What Backpack Should I Use For Backpacking? Quick Store Test

Don’t judge a pack empty. Load it close to your real trip weight. Many shops have sandbags. If not, bring your gear and add water. Then do stairs, a few lunges, and a short walk.

Ten-Minute Fit Checklist

  • Hipbelt centered on hip bones, snug, no sliding after a few minutes
  • Shoulder straps wrap without gaps and don’t pinch the neck
  • Load lifters angle upward and reduce shoulder pressure
  • Sternum strap sits across the chest without choking or pulling too tight
  • No hot spots on hips, collarbones, or lower back

If you want a brand-side sizing walkthrough, Osprey’s size and fit page explains torso sizing and hipbelt fit with photos.

Pack Smart So The Load Rides Quietly

A good pack still needs good packing. Put dense items close to your spine and near mid-back height. Keep light, bulky items lower. Store rain gear where you can reach it fast. This keeps the load from swinging and makes steep steps feel steadier.

At home, do a short loaded walk and tweak in small steps. Set the hipbelt first. Then snug shoulder straps. Then lightly snug load lifters. Then set the sternum strap. If your shoulders feel crushed, loosen the shoulder straps a touch and tighten the hipbelt a touch.

Backpacking Backpack Features Checklist

Use this table when you’re comparing two packs that already fit. It helps you decide which one matches your trips and your habits.

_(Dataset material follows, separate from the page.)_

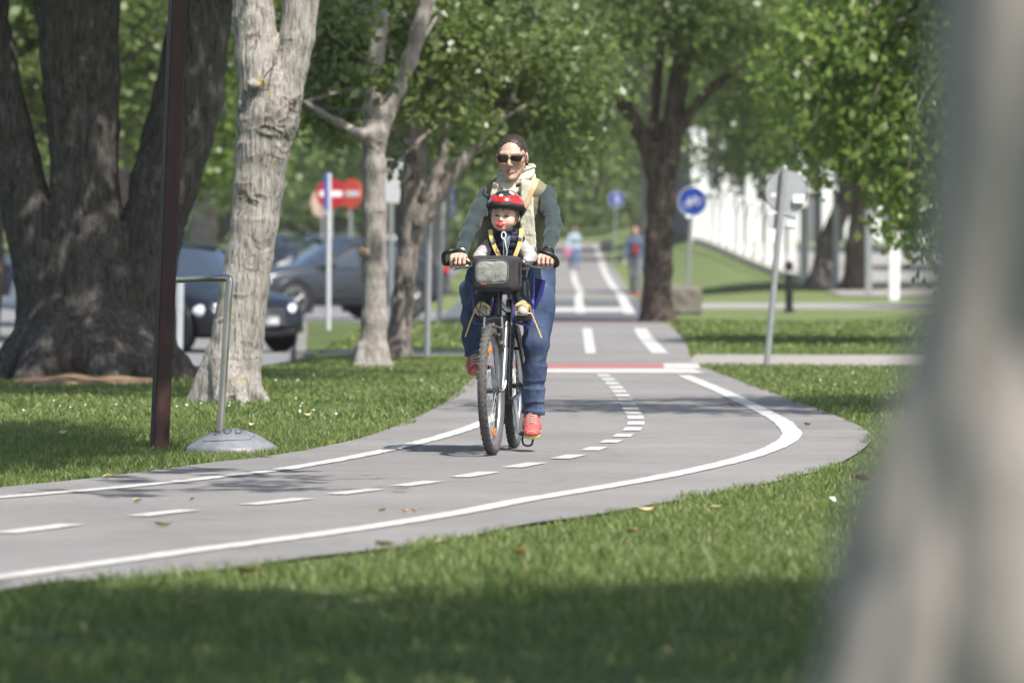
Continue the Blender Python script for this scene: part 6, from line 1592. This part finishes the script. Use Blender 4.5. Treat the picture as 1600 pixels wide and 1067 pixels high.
shoe(wo, anR + (-.02, 0, -.03), Qp(744, 580, .53), (.45, 0, 1), 1.0, M_shoe, M_sole)

# ---------------------------------------------------------------- the child
cc = Qp(789, 338, .70); ch_f = Fr(cc, (1, -.13, -.02), (0, .05, 1))
cp = np.array([.60, Qp(790, 430, .6)[1], .905]); cn = cc + (-.035, .005, -.085)
sR, sL = Qp(763, 385, .66), Qp(815, 384, .66); eR_, eL_ = Qp(750, 402, .72), Qp(829, 402, .72); wR_, wL_ = Qp(752, 416, .80), Qp(822, 414, .79)
kR_, kL_ = Qp(763, 446, .80), Qp(812, 446, .80); aR_, aL_ = Qp(753, 475, .80), Qp(817, 474, .80)
S = SDF(); S.chain([cp, cp + (.02, 0, .10), cn + (0, 0, -.06)], [.068, .066, .056], .04, (0, 1, 0), .72); S.cap(cn + (0, 0, -.05), cc + (-.02, 0, -.03), .036, .036, .02)
for a, b_, c in ((sR, eR_, wR_), (sL, eL_, wL_)): S.chain([a, b_, c], [.028, .024, .018], .02)
for sg_, k_, a_ in ((-1, kR_, aR_), (1, kL_, aL_)): S.chain([cp + (0, sg_ * .045, 0), k_, a_], [.044, .034, .024], .03)
head(S, ch_f, .98, True); grip_hand(S, wR_ + (.035, 0, -.012), -1, wR_, .52); grip_hand(S, wL_ + (.035, 0, -.012), 1, wL_, .52)
kid = S.build('person', M_skin2, None, .003); kid.matrix_world = BM; ROOTM[kid.name] = BM
tag(kid, 'toddler in a red helmet and navy padded vest sitting in the front child seat', 'person')
paint_tint(kid, [(ch_f(.085, 0, -.040), (.012, .016, .007), (1.0, .6, .6))] + [(ch_f(.070, s * .036, -.028), (.03, .018, .018), (1.02, .90, .88)) for s in (-1, 1)] + [(ch_f(.078, s * .026, .003), (.014, .014, .0060), (.16, .12, .11)) for s in (-1, 1)] + [(ch_f(.078, s * .028, .017), (.016, .016, .0045), (.50, .40, .34)) for s in (-1, 1)])
for s_ in (-1, 1):
    mb = MB(); mb.ell(ch_f(.0745, s_ * .0262, .0035), (.008, .0085, .0042), R4(ch_f.R()), 14); mb.build('eye', simple('dark_eye', (.03, .02, .016), .2), kid)
S = SDF(); S.ell(ch_f(-.014, 0, .030), (.089, .0745, .078), .01, ch_f.R()); S.ell(ch_f(.072, -.006, -.012), (.06, .052, .056), .012, ch_f.R(), 's')
for i in range(7): y = -.038 + .013 * i; S.cap(ch_f(.070, y, .064 - abs(y) * .3), ch_f(.082 - abs(y) * .22, y + .006, .036 + .006 * ((i * 7) % 3)), .008, .004, .006)
S.cap(ch_f(.02, .068, .03), ch_f(.015, .071, -.025), .012, .008, .01).cap(ch_f(.02, -.068, .03), ch_f(.03, -.066, -.015), .010, .006, .01)
S.build('hair', M_hair2, kid, .003, lambda V, N: .0012 * fbm(V * 90))
# helmet
M_hred = simple('glossy_red_helmet', (.55, .018, .02), .22, 0, .05, 6, coat=.8); M_hblk = simple('black_helmet_foam', (.012, .012, .012), .6, 0, .2, 60, .3); M_hwht = simple('white_helmet_print', (.8, .8, .78), .4)
hm = Fr(ch_f(-.004, 0, .052), ch_f.f + (0, 0, .10), ch_f.u)
S = SDF(); S.ell(hm(-.008, 0, .0), (.122, .096, .086), .01, hm.R()); S.ell(hm(-.008, 0, -.004), (.106, .083, .074), .01, hm.R(), 's')
uu = hm.u; ff = hm.f; S.fn(lambda P: -((P - hm(0, 0, -.006)) @ (uu * .97 - ff * .0)), hm.c - .3, hm.c + .3, .01, 'i')
V, Q = S.mesh(.0034); L_ = (V - hm.c) @ hm.R(); q4 = L_[Q].mean(1); rad_ = np.sqrt(((q4 + (.008, 0, 0)) / (.122, .096, .086)) ** 2 @ np.ones(3))
zz = q4[:, 2] - .018 * np.abs(q4[:, 1]) / .09; mi = np.full(len(Q), 0)
top = (q4[:, 2] > .054 - .010 * np.cos(np.arctan2(q4[:, 1], q4[:, 0]) * 3)) ; mi[top] = 1
pat = vnoise(np.column_stack([q4[:, 0] * 42, q4[:, 1] * 42, q4[:, 2] * 20]) + 4.2) > .02; mi[top & pat] = 2
mi[q4[:, 2] < .008 + .004] = 1; mi[rad_ < .93] = 1
for vy, vx in ((.05, .085),):
    m_ = ((q4[:, 1] - vy) / .012) ** 2 + ((q4[:, 2] - .040) / .0045) ** 2 < 1; mi[m_ & (q4[:, 0] > 0)] = 1
hl_ = mk('helmet', V, Q, [M_hred, M_hblk, M_hwht], kid, True, mi=mi)
S = SDF(); A_ = np.linspace(0, 2 * PI, 40); S.chain([hm(-.008 + .117 * math.cos(a), .092 * math.sin(a), -.006 + (.004 if math.cos(a) > 0 else -.016 * abs(math.cos(a)))) for a in A_], [.0115] * 40, .01)
S.cap(hm(.098, -.045, .003), hm(.098, .045, .003), .012, .012, .02); S.ell(hm(-.08, 0, -.035), (.04, .075, .035), .02, hm.R()); S.ell(hm(-.05, 0, -.03), (.07, .072, .06), .01, hm.R(), 's'); S.build('helmet_rim', M_hblk, hl_, .0035)
mb = MB()
for s in (-1, 1): mb.tube(spline([hm(.03, s * .088, -.01), ch_f(.02, s * .072, -.03), ch_f(.028, s * .045, -.075), ch_f(.035, 0, -.092)], 6), .0032, 6); mb.tube([hm(-.04, s * .086, -.01), ch_f(.012, s * .073, -.035)], .0028, 6)
mb.build('chin_strap', M_hblk, hl_)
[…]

Feature Why It Helps What To Check
Adjustable torso Fine-tunes fit if you’re between sizes Slide harness, re-tighten, then see if shoulder anchors line up
Firm hipbelt Moves weight to hips and eases shoulders Load pack, tighten belt, then feel where the weight sits
Front shove-it pocket Fast stow for wet layers Stuff a jacket in and shake the pack a bit
Side pockets you can reach Water access without stopping Grab and re-stow a bottle while wearing the pack
Hipbelt pockets Snacks and small items in reach Test zipper pull and space with your phone
Top strap or y-strap Secures bulky items like a bear can Check strap length and buckle strength
Simple compression Stops slosh and keeps balance Cinch it down and see if it blocks pockets
Durable fabric in high-wear zones Resists scrapes on rock and brush Feel panel thickness on the bottom and sides

A Fast Buying Filter You Can Reuse

When you circle back to “what backpack should i use for backpacking?”, run this filter. First, confirm torso size and hipbelt comfort. Next, choose a volume lane from the first table. Then match the pack’s load range to your heaviest day. If a pack fits all three, it’s worth a longer test walk.

Try at least two brands if you can. Strap shapes and hipbelt curves vary, and that tiny difference can decide comfort. Once you find a pack that rides calmly, you’re done.